Evilicious: Why We Evolved a Taste for Being Bad
Statistical Modeling, Causal Inference, and Social Science 2013-06-16

The other day, a friend told me that when he saw me blogging on Noam Chomsky, he was surprised not to see any mention of disgraced primatologist Marc Hauser. I was like, whaaaaaa? I had no idea these two had any connection. In fact, though, they wrote papers together.
This made me wonder what Chomsky thought of Hauser’s data scandal. I googled *marc hauser noam chomsky* and the first item that came up was this, from July 2011, reported by Tom Bartlett:
I [Bartlett] asked Chomsky for his comment on the Hauser resignation and he e-mailed the following:
Mark Hauser is a fine scientist with an outstanding record of accomplishment. His resignation is a serious loss for Harvard, and given the nature of the attack on him, for science generally.
Chomsky is a mentor of Hauser so I can’t fault Chomsky for defending the guy. But why couldn’t he have stuck with something more general, something like, “I respect and admire Mark Hauser and am not aware of any improprieties in his work.” Or maybe something like, “It is possible that—well, he has published quite a lot in various areas. It’s possible that some of the papers went to press without sufficient rethinking, but I don’t know of any cases.” That’s actually what Chomsky did say, a year earlier.

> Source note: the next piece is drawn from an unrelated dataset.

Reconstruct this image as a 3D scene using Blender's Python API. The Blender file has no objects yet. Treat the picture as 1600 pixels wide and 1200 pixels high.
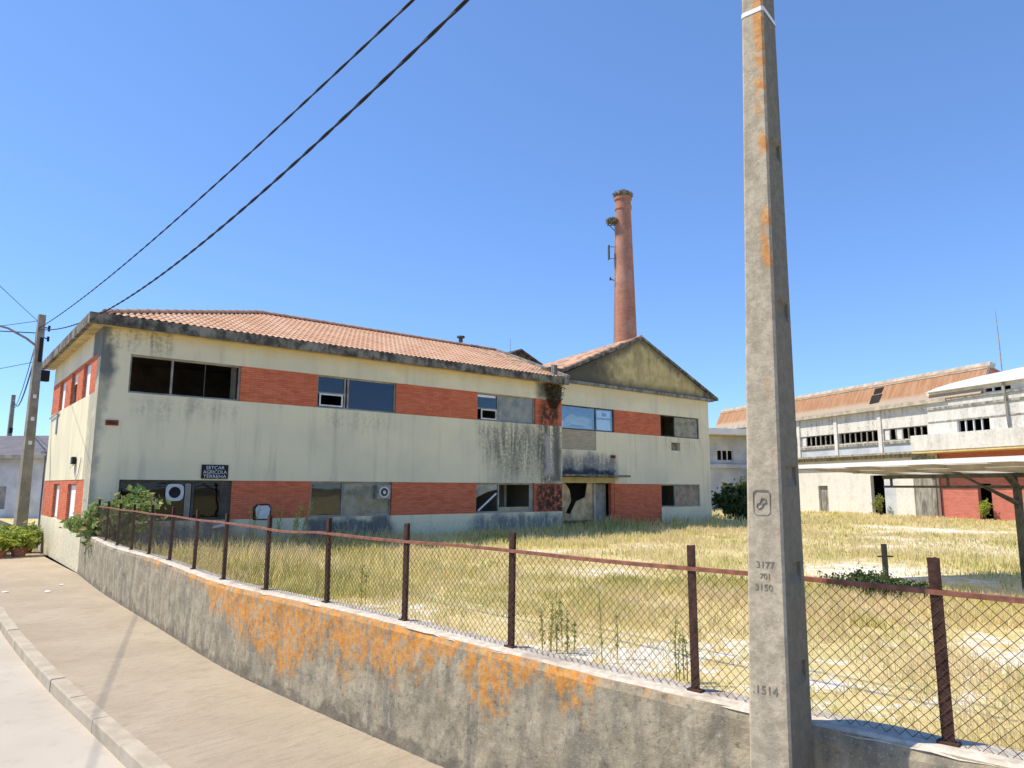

So what happened, that Chomsky changed his tune and got so aggressive? “A serious loss for Harvard” etc? My guess (without any evidence, but, hey, I’m free to guess) is that, as we discussed previously, Chomsky seems to be surrounded mostly by admirers or his haters. The admirers give no useful feedback, and the haters are so clearly against him that he can ignore them. Basically, he lives in a world in which everything is a battle, so it’s hard for him to do nuance. Or, to put it more carefully, he can do nuance, but if he thinks it’s a war going on, he goes into war mode.